— Start of Collected data —
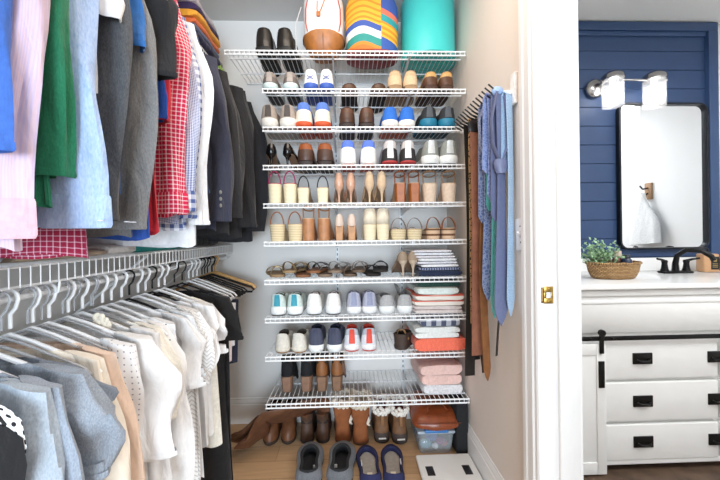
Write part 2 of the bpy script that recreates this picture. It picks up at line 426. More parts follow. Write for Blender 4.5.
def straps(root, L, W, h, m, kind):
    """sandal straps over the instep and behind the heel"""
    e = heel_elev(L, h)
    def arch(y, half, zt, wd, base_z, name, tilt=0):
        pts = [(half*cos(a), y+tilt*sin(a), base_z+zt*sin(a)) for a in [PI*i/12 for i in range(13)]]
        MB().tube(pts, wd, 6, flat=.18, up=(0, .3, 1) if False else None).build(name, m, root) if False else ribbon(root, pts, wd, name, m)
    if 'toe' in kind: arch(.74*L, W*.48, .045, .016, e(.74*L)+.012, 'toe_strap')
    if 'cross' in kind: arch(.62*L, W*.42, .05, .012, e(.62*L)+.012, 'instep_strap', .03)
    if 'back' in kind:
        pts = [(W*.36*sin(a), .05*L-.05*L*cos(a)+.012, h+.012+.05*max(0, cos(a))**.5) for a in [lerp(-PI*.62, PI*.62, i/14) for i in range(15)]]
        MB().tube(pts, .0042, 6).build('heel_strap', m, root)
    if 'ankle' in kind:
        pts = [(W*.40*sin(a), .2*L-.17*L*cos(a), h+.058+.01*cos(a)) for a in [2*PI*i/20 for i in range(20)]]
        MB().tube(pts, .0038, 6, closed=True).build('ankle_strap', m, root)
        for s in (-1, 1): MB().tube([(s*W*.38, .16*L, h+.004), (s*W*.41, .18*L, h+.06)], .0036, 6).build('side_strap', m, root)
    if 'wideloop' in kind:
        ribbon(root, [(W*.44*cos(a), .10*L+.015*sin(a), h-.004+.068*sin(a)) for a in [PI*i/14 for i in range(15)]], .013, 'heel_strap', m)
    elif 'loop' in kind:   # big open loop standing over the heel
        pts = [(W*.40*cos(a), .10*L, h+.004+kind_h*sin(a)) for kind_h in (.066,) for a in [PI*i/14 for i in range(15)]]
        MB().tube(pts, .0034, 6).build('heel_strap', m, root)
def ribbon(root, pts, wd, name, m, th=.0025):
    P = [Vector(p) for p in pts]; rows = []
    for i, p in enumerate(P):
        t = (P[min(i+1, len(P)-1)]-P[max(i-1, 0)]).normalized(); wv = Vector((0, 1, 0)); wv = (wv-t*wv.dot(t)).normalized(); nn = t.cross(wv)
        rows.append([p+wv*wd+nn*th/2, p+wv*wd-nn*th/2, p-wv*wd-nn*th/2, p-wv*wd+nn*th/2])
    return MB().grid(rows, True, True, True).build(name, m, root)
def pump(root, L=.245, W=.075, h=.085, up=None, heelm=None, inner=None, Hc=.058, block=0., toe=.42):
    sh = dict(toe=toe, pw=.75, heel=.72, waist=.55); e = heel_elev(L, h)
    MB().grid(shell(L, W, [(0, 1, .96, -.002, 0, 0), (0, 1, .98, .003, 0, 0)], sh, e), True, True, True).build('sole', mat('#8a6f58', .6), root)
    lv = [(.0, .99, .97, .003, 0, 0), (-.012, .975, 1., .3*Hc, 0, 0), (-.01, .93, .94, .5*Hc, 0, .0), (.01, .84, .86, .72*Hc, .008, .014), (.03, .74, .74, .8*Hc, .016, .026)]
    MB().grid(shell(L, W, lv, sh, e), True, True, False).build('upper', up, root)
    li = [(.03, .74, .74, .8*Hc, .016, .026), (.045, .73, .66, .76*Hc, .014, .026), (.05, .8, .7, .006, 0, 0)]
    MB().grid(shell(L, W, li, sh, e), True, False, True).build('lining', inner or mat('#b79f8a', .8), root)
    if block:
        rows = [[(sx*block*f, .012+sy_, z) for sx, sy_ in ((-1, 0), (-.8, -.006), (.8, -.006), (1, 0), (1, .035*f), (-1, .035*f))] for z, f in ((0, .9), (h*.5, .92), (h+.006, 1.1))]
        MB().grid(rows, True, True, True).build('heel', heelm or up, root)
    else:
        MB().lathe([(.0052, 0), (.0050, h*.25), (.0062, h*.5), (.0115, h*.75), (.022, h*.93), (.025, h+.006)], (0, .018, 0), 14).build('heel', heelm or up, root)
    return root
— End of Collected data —
* What is required
Take the listing above and print it exactly, apart from the pictures.

* Solution
Write part 2 of the bpy script that recreates this picture. It picks up at line 426. More parts follow. Write for Blender 4.5.
def straps(root, L, W, h, m, kind):
    """sandal straps over the instep and behind the heel"""
    e = heel_elev(L, h)
    def arch(y, half, zt, wd, base_z, name, tilt=0):
        pts = [(half*cos(a), y+tilt*sin(a), base_z+zt*sin(a)) for a in [PI*i/12 for i in range(13)]]
        MB().tube(pts, wd, 6, flat=.18, up=(0, .3, 1) if False else None).build(name, m, root) if False else ribbon(root, pts, wd, name, m)
    if 'toe' in kind: arch(.74*L, W*.48, .045, .016, e(.74*L)+.012, 'toe_strap')
    if 'cross' in kind: arch(.62*L, W*.42, .05, .012, e(.62*L)+.012, 'instep_strap', .03)
    if 'back' in kind:
        pts = [(W*.36*sin(a), .05*L-.05*L*cos(a)+.012, h+.012+.05*max(0, cos(a))**.5) for a in [lerp(-PI*.62, PI*.62, i/14) for i in range(15)]]
        MB().tube(pts, .0042, 6).build('heel_strap', m, root)
    if 'ankle' in kind:
        pts = [(W*.40*sin(a), .2*L-.17*L*cos(a), h+.058+.01*cos(a)) for a in [2*PI*i/20 for i in range(20)]]
        MB().tube(pts, .0038, 6, closed=True).build('ankle_strap', m, root)
        for s in (-1, 1): MB().tube([(s*W*.38, .16*L, h+.004), (s*W*.41, .18*L, h+.06)], .0036, 6).build('side_strap', m, root)
    if 'wideloop' in kind:
        ribbon(root, [(W*.44*cos(a), .10*L+.015*sin(a), h-.004+.068*sin(a)) for a in [PI*i/14 for i in range(15)]], .013, 'heel_strap', m)
    elif 'loop' in kind:   # big open loop standing over the heel
        pts = [(W*.40*cos(a), .10*L, h+.004+kind_h*sin(a)) for kind_h in (.066,) for a in [PI*i/14 for i in range(15)]]
        MB().tube(pts, .0034, 6).build('heel_strap', m, root)
def ribbon(root, pts, wd, name, m, th=.0025):
    P = [Vector(p) for p in pts]; rows = []
    for i, p in enumerate(P):
        t = (P[min(i+1, len(P)-1)]-P[max(i-1, 0)]).normalized(); wv = Vector((0, 1, 0)); wv = (wv-t*wv.dot(t)).normalized(); nn = t.cross(wv)
        rows.append([p+wv*wd+nn*th/2, p+wv*wd-nn*th/2, p-wv*wd-nn*th/2, p-wv*wd+nn*th/2])
    return MB().grid(rows, True, True, True).build(name, m, root)
def pump(root, L=.245, W=.075, h=.085, up=None, heelm=None, inner=None, Hc=.058, block=0., toe=.42):
    sh = dict(toe=toe, pw=.75, heel=.72, waist=.55); e = heel_elev(L, h)
    MB().grid(shell(L, W, [(0, 1, .96, -.002, 0, 0), (0, 1, .98, .003, 0, 0)], sh, e), True, True, True).build('sole', mat('#8a6f58', .6), root)
    lv = [(.0, .99, .97, .003, 0, 0), (-.012, .975, 1., .3*Hc, 0, 0), (-.01, .93, .94, .5*Hc, 0, .0), (.01, .84, .86, .72*Hc, .008, .014), (.03, .74, .74, .8*Hc, .016, .026)]
    MB().grid(shell(L, W, lv, sh, e), True, True, False).build('upper', up, root)
    li = [(.03, .74, .74, .8*Hc, .016, .026), (.045, .73, .66, .76*Hc, .014, .026), (.05, .8, .7, .006, 0, 0)]
    MB().grid(shell(L, W, li, sh, e), True, False, True).build('lining', inner or mat('#b79f8a', .8), root)
    if block:
        rows = [[(sx*block*f, .012+sy_, z) for sx, sy_ in ((-1, 0), (-.8, -.006), (.8, -.006), (1, 0), (1, .035*f), (-1, .035*f))] for z, f in ((0, .9), (h*.5, .92), (h+.006, 1.1))]
        MB().grid(rows, True, True, True).build('heel', heelm or up, root)
    else:
        MB().lathe([(.0052, 0), (.0050, h*.25), (.0062, h*.5), (.0115, h*.75), (.022, h*.93), (.025, h+.006)], (0, .018, 0), 14).build('heel', heelm or up, root)
    return root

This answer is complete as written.